Two tungsten lamps with resistances `R_(1) and R_(2)`, respectively , are connected first in parallel and then in series in a lighting circuit of negligible internal resistance. Given `R_(1) gt R_(2)`.
(a) Which lamp will glow more brightly when they are connected in parallel ?
(b) If the lamps of resistance `R_(1)` now burns out, how will the net illumination produced change ?
(c ) Which lamp will glow more brightly when they are connected in series ?
(d) If the lamp of resistance `R_(2)` now burns out and lamp `R_(1)` alone is plugged in , will the net illumination increase or decrease ?
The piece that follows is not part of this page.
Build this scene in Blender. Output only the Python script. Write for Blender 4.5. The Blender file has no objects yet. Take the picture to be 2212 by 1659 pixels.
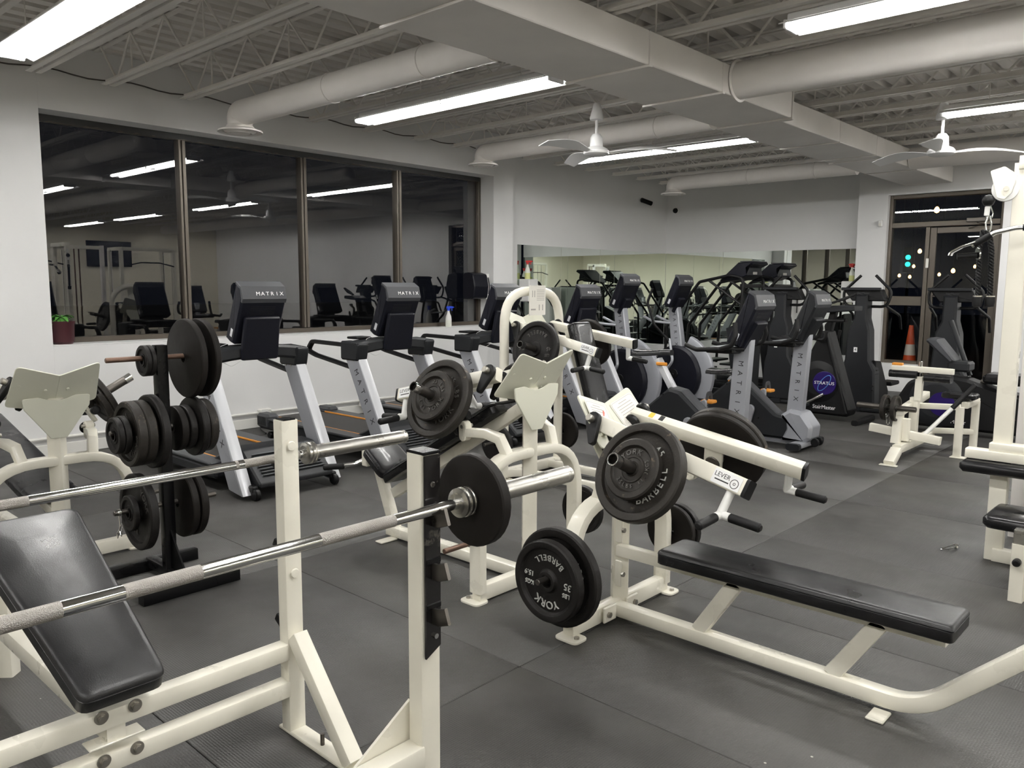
import bpy, math, random
from mathutils import Vector, Matrix, Quaternion
random.seed(4)
V = Vector
PI = math.pi
sc = bpy.context.scene
COL = sc.collection

# ------------------------------------------------------------------ camera, world, exposure
cam_d = bpy.data.cameras.new('camera')
cam = bpy.data.objects.new('camera', cam_d)
COL.objects.link(cam)
cam_d.sensor_width = 36.0
cam_d.lens = 1730.147 / 2212 * 36.0
cam_d.clip_end = 200
R_ = Matrix(((0.73547, 0.67753, 0.00578), (0.08651, -0.08542, -0.99258), (-0.67201, 0.73052, -0.12159)))
rgt, dwn, fwd = V(R_[0]), V(R_[1]), V(R_[2])
cam.matrix_world = Matrix(((rgt.x, -dwn.x, -fwd.x, 7.534), (rgt.y, -dwn.y, -fwd.y, 0.0),
                           (rgt.z, -dwn.z, -fwd.z, 1.48), (0, 0, 0, 1)))
sc.camera = cam
sc.view_settings.view_transform = 'Standard'
sc.view_settings.look = 'None'
sc.view_settings.exposure = 0.0
sc.view_settings.gamma = 1.0
sc.view_settings.use_curve_mapping = False
TUBE = 84.0          # radiance of the fluorescent tubes

world = bpy.data.worlds.new('night')
sc.world = world
world.use_nodes = True
world.node_tree.nodes['Background'].inputs[0].default_value = (0.010, 0.012, 0.020, 1)
world.node_tree.nodes['Background'].inputs[1].default_value = 0.25


# ------------------------------------------------------------------ materials
def new_mat(name):
    m = bpy.data.materials.new(name)
    m.use_nodes = True
    return m, m.node_tree, m.node_tree.nodes['Principled BSDF']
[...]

(a) When the lamps are connected in parallel , potential difference `V` across each lamp will be the same and will be equal to potential difference necessary for full brightness of each bulb. As `P = V^(2)// R `, illumination produced by the second bulb , i.e, the bulb having lower resistance will shine more brightly.
(b) When `R_(1)` burns out, power is dissipated in `R ^(2)` only. Because internal resistance is quite low in lighting circuit , potential difference is still equal to `V`, hence power is dissipated in the second lamp, i.e,
`(V^(2))/( R_(2)) lt ((V^(2))/( R_(1)) + ( V^(2))/( R_(2)))` , net power consumed initially.
In other words , net illumination will now decrease.
(c) When two lamps are connected in series , the potential difference across each lamp will be different , but current `I` flowing through each lamp will be the same , as `P = I^(2) R`.
Hence , illlumination produced by the first lamp will be higher as compared to that produced by the second lamp , i.e, the lamp having higher resistance will glow more brightly.
(d) When lamp of resistance `R_(2)` burns out and only lamp of resistance `R_(1)` is connected in the circuit will change. Let new current be `(i')`.
Because potential difference still remains the same ( due to low internal resistance),
`i'R_(1) = i( R_(1)+ R_(2)) or i' = [( R_(1) + R_(2))]//R_(1)`
If `P'` is the power consumed , then
`P' = i^(2)R_(1) = [i ^(2)( R_(1)+ R_(2)) ( R_(1) + R_(2))]//R_(1)`
When both the lamps were present , then total power consumed was given by
`P_(s) = P_(1) + p_(2) = i^(2) ( R _(1) + R_(2))`, i.e, illumination gets increased when one bulb is used.